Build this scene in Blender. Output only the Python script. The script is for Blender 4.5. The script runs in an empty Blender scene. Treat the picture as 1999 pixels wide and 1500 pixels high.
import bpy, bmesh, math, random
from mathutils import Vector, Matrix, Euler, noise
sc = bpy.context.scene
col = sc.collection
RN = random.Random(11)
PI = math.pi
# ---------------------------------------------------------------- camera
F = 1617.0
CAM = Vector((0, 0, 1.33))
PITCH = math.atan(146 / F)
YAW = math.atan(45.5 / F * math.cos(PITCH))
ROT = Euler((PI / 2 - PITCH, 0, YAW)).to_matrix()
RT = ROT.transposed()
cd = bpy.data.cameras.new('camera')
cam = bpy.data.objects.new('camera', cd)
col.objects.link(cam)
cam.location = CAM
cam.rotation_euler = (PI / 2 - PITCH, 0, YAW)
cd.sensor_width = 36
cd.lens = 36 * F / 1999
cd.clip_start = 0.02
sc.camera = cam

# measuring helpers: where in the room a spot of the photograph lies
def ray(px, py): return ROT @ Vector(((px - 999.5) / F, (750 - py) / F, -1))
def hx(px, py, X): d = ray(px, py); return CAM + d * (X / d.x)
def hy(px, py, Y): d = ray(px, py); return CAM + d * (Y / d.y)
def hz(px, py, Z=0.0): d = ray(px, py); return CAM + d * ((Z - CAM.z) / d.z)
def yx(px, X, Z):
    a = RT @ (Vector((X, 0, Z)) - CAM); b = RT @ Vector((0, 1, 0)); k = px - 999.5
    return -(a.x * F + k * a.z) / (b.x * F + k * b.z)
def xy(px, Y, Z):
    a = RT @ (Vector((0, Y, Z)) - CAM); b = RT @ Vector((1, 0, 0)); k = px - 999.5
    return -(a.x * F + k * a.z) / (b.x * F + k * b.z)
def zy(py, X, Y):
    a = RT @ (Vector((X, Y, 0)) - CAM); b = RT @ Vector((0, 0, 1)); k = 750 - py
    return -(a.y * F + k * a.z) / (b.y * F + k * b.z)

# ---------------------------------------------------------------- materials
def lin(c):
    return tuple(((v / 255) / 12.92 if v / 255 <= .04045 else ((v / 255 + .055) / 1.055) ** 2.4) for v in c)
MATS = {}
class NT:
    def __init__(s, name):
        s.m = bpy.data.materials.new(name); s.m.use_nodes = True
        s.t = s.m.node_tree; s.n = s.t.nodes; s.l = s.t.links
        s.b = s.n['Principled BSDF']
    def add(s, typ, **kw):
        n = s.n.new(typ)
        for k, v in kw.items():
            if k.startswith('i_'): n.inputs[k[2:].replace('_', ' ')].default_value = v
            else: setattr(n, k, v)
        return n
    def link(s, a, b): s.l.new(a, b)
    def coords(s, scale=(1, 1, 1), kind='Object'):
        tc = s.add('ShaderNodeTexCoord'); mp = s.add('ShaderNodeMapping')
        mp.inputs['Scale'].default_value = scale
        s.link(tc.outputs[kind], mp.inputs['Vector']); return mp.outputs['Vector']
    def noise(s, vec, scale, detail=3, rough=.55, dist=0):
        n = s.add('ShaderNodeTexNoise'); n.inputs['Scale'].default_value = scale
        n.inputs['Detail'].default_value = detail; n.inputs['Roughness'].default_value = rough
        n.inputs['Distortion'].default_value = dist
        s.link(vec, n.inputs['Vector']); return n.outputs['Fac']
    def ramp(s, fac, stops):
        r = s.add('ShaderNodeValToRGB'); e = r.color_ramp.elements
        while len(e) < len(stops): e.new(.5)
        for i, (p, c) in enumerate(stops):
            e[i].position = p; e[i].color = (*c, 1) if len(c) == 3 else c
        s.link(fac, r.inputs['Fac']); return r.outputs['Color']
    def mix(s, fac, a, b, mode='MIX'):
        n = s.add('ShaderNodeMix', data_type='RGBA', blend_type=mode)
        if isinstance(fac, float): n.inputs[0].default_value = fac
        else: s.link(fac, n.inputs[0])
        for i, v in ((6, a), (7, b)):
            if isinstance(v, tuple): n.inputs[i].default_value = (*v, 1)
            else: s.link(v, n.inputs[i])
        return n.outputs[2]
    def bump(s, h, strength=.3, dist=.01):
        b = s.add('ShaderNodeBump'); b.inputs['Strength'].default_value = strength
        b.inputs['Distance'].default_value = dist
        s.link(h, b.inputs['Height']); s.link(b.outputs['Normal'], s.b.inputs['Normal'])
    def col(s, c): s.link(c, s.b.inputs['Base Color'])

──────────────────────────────

WRITTEN TASK: Reprint the data above from the opening line to the line holding "sc.camera = cam", inclusive, and nothing else.

EXERCISE OUTPUT:
Build this scene in Blender. Output only the Python script. The script is for Blender 4.5. The script runs in an empty Blender scene. Treat the picture as 1999 pixels wide and 1500 pixels high.
import bpy, bmesh, math, random
from mathutils import Vector, Matrix, Euler, noise
sc = bpy.context.scene
col = sc.collection
RN = random.Random(11)
PI = math.pi
# ---------------------------------------------------------------- camera
F = 1617.0
CAM = Vector((0, 0, 1.33))
PITCH = math.atan(146 / F)
YAW = math.atan(45.5 / F * math.cos(PITCH))
ROT = Euler((PI / 2 - PITCH, 0, YAW)).to_matrix()
RT = ROT.transposed()
cd = bpy.data.cameras.new('camera')
cam = bpy.data.objects.new('camera', cd)
col.objects.link(cam)
cam.location = CAM
cam.rotation_euler = (PI / 2 - PITCH, 0, YAW)
cd.sensor_width = 36
cd.lens = 36 * F / 1999
cd.clip_start = 0.02
sc.camera = cam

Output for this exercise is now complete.